Reproduce exactly the lines from the one containing "Generate a Blender" down to the one containing "PANEL_COL = (0.66, 0.86, 1.0)", including both of those lines, and nothing else.

[Scene script records]
+===+
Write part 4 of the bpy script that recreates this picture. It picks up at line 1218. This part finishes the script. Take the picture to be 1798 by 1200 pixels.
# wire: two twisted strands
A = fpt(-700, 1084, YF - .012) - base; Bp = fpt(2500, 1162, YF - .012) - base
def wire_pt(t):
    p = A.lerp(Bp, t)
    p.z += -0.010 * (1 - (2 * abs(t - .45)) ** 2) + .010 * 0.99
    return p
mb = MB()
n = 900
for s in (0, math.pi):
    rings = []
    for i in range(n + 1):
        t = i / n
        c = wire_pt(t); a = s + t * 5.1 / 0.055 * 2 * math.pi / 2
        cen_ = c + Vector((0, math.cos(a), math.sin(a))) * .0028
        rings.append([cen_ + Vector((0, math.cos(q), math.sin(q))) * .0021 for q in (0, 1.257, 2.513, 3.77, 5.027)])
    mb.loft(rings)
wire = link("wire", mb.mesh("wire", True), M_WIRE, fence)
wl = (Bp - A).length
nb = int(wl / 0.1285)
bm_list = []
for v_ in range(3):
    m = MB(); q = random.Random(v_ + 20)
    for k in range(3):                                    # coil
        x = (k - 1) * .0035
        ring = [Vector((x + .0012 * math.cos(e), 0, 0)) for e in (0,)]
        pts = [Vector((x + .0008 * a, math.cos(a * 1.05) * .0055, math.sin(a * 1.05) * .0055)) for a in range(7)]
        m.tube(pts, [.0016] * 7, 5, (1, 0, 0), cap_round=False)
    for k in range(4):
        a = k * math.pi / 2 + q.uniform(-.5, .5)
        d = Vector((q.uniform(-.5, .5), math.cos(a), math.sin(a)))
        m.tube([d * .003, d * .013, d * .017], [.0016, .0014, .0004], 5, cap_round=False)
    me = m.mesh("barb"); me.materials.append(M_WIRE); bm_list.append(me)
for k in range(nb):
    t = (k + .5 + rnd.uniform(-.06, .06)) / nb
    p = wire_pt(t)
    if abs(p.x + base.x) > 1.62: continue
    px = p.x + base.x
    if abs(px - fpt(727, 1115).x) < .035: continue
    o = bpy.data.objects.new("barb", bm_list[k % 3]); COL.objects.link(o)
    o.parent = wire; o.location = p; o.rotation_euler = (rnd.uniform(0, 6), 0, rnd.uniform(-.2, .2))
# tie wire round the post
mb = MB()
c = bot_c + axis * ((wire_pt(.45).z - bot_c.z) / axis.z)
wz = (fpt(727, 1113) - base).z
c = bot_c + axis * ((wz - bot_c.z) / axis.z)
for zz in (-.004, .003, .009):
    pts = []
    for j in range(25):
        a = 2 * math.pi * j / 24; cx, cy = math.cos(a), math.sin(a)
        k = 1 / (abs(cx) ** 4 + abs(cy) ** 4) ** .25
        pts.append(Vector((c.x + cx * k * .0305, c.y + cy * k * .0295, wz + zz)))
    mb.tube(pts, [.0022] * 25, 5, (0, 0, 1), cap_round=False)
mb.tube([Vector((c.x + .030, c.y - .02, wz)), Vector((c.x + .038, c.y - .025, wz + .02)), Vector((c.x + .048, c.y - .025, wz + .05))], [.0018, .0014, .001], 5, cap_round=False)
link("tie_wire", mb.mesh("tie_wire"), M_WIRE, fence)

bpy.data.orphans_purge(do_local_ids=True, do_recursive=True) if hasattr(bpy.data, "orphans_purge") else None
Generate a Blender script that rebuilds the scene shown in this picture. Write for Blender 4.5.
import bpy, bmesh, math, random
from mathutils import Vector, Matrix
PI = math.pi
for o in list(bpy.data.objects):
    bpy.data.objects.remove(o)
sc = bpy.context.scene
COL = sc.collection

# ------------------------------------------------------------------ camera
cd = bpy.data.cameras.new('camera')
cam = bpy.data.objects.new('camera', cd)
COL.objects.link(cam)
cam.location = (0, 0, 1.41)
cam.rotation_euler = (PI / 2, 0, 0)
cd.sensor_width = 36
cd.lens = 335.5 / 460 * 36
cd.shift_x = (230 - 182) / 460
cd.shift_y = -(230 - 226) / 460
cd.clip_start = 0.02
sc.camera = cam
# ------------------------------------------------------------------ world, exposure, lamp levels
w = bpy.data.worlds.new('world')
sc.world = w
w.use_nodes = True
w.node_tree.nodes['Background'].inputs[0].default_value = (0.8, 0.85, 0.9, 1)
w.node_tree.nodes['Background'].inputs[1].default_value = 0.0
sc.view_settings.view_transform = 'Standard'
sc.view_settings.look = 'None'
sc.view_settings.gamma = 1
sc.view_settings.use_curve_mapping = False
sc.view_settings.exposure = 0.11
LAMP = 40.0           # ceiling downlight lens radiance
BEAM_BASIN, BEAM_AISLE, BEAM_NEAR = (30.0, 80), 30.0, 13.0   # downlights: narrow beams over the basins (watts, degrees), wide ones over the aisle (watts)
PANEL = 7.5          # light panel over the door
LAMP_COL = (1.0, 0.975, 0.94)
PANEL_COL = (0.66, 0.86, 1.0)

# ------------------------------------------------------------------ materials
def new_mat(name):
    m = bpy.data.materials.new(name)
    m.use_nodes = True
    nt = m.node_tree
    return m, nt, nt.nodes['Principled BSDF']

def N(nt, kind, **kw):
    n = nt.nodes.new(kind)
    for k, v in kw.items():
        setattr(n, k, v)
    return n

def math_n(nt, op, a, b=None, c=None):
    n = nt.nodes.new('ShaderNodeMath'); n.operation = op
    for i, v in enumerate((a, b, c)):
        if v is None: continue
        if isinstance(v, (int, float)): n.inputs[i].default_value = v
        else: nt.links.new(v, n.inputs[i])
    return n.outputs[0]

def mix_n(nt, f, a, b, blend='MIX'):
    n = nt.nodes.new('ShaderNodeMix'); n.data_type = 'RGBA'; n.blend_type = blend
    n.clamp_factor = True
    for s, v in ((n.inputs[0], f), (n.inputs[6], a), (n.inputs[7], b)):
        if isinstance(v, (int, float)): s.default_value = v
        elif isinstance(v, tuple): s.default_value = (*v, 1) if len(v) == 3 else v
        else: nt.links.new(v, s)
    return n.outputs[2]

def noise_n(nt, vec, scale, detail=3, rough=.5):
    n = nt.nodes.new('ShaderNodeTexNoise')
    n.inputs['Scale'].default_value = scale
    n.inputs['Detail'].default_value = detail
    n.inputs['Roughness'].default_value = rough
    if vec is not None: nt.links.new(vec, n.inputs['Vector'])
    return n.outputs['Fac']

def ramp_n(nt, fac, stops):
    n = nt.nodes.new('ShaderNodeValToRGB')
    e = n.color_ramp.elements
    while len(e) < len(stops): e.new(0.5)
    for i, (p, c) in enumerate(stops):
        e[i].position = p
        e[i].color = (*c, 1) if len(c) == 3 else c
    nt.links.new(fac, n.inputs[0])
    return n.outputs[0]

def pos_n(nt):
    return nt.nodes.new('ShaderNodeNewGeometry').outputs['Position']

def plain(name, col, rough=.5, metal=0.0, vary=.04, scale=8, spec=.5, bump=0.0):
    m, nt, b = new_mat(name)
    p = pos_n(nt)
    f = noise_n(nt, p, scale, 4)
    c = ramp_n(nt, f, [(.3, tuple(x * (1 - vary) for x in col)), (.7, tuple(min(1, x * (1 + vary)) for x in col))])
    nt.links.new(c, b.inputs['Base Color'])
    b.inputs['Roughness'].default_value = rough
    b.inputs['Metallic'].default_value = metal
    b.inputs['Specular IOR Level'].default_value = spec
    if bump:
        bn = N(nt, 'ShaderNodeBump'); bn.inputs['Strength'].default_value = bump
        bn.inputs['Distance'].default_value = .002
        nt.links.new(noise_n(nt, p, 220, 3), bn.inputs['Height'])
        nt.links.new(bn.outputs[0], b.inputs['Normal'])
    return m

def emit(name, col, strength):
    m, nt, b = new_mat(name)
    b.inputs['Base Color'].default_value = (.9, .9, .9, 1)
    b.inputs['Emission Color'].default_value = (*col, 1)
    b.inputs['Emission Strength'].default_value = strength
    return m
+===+
- Written solution
Generate a Blender script that rebuilds the scene shown in this picture. Write for Blender 4.5.
import bpy, bmesh, math, random
from mathutils import Vector, Matrix
PI = math.pi
for o in list(bpy.data.objects):
    bpy.data.objects.remove(o)
sc = bpy.context.scene
COL = sc.collection

# ------------------------------------------------------------------ camera
cd = bpy.data.cameras.new('camera')
cam = bpy.data.objects.new('camera', cd)
COL.objects.link(cam)
cam.location = (0, 0, 1.41)
cam.rotation_euler = (PI / 2, 0, 0)
cd.sensor_width = 36
cd.lens = 335.5 / 460 * 36
cd.shift_x = (230 - 182) / 460
cd.shift_y = -(230 - 226) / 460
cd.clip_start = 0.02
sc.camera = cam
# ------------------------------------------------------------------ world, exposure, lamp levels
w = bpy.data.worlds.new('world')
sc.world = w
w.use_nodes = True
w.node_tree.nodes['Background'].inputs[0].default_value = (0.8, 0.85, 0.9, 1)
w.node_tree.nodes['Background'].inputs[1].default_value = 0.0
sc.view_settings.view_transform = 'Standard'
sc.view_settings.look = 'None'
sc.view_settings.gamma = 1
sc.view_settings.use_curve_mapping = False
sc.view_settings.exposure = 0.11
LAMP = 40.0           # ceiling downlight lens radiance
BEAM_BASIN, BEAM_AISLE, BEAM_NEAR = (30.0, 80), 30.0, 13.0   # downlights: narrow beams over the basins (watts, degrees), wide ones over the aisle (watts)
PANEL = 7.5          # light panel over the door
LAMP_COL = (1.0, 0.975, 0.94)
PANEL_COL = (0.66, 0.86, 1.0)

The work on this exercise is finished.